The choice to hone in on Hektor, instead, opens Victorie City #1 up to that criticism about it falling victim to the same tired tropes. Hektor’s a detective with a good woman at home who wants to do good, to follow in his father’s footsteps as an officer; he refuses to play by the same rules as the corruption in the city, and he won’t take his partner’s racket money. Carmack uses most of the issue to set this up, and there’s really nothing to distinguish Hektor from all of the other comic book characters with the same personality.

But at least Victorie City #1 already begins to move away from the structured investigation to which detectives working the beat have to adhere: sick of the corruption, determined to find the missing Cyndi Brown and at least bring her body home, he arrests his partner and strikes out on his own, even going so far as to pull a gun on a guy to get him to open his car trunk. The surprise at the end of this issue thankfully shakes things up, giving Victorie City a different direction that can set it apart from the pack.

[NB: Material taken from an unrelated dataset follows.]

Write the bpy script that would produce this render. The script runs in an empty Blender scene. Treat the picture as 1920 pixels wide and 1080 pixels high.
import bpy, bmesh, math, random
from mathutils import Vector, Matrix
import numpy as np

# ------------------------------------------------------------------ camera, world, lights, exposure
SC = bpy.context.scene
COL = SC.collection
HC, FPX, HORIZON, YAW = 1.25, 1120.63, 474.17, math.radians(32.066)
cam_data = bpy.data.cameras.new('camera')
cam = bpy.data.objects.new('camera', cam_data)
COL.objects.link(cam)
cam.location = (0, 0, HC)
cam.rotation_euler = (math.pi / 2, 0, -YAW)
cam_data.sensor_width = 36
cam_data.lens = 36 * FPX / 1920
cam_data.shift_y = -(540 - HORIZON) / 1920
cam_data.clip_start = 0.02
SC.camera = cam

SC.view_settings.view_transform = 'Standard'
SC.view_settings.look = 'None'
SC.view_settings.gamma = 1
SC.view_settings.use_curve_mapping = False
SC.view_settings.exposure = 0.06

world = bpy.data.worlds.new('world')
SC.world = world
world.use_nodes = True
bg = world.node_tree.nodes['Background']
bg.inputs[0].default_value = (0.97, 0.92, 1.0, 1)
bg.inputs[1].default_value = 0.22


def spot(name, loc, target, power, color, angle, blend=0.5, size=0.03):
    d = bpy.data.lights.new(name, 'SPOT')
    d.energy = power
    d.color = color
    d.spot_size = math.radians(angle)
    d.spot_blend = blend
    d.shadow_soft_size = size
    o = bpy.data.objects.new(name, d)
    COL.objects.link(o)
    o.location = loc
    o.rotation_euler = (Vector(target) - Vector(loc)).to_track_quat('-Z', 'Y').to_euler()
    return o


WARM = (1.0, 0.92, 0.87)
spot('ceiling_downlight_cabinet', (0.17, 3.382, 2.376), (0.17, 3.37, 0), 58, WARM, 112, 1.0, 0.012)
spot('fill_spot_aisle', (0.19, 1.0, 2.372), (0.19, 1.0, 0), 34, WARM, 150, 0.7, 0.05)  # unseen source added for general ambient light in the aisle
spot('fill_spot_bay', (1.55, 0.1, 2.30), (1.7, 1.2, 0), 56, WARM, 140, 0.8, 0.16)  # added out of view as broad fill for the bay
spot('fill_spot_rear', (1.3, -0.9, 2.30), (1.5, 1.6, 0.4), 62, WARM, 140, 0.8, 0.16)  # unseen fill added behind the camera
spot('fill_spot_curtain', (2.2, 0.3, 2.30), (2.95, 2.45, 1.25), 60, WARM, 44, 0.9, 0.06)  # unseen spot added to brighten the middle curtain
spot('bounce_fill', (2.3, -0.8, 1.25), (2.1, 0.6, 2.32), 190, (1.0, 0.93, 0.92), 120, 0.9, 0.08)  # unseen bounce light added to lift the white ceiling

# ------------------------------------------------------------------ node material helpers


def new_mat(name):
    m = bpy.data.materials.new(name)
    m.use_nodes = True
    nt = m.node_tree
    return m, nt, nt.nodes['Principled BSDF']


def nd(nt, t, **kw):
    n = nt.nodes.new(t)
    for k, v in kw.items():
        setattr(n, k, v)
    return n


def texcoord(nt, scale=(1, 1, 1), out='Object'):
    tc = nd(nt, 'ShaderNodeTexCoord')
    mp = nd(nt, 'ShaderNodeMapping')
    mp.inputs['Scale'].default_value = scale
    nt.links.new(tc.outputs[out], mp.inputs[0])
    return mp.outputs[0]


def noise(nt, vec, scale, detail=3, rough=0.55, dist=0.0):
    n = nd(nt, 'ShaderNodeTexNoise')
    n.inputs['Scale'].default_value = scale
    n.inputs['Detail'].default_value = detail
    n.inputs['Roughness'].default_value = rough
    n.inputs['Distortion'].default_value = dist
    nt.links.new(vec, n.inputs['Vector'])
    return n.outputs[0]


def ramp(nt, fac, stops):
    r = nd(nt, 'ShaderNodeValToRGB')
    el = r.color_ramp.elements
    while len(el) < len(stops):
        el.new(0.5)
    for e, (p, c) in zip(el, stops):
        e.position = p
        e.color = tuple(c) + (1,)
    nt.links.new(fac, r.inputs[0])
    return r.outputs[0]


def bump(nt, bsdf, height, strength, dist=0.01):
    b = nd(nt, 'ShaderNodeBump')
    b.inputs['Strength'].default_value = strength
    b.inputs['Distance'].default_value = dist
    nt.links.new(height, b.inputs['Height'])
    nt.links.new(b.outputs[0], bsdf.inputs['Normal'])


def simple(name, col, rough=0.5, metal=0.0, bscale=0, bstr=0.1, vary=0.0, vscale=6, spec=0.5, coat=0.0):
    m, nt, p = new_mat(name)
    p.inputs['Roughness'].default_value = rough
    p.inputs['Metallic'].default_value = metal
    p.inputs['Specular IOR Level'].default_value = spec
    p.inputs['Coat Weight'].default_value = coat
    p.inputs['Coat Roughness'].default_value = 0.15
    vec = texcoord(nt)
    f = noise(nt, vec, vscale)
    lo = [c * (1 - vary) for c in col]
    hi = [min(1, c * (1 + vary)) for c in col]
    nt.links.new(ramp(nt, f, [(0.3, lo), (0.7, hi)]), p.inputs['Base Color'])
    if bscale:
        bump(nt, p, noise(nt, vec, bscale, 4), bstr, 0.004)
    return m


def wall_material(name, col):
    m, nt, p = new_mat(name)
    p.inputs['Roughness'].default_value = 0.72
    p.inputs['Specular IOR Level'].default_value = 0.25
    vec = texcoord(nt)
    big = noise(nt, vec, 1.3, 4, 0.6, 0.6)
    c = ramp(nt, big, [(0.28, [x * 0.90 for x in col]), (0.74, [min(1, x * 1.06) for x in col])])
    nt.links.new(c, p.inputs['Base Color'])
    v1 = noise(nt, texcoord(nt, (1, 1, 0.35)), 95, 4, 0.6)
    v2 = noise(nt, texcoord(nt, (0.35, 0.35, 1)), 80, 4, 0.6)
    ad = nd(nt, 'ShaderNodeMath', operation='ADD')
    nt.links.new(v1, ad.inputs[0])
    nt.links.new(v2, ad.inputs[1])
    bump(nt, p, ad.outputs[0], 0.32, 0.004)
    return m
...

Nappi’s artwork helps set the mood in this issue with broad dark strokes, and the varying color palette throughout provides a good change despite Victorie City’s dark atmosphere. The art does obfuscate, though, and some panels are difficult to make out amongst the darkness of the imagery.

Victorie City #1 has all of the requisite pieces of a gritty crime drama. But with so many comics working within the same subgenre, having the right ingredients doesn’t always make for a good read. Carmack and Nappi have done the groundwork with a generic first issue, but the next books will need to distinguish the series, or else risk Victorie City ending in defeat.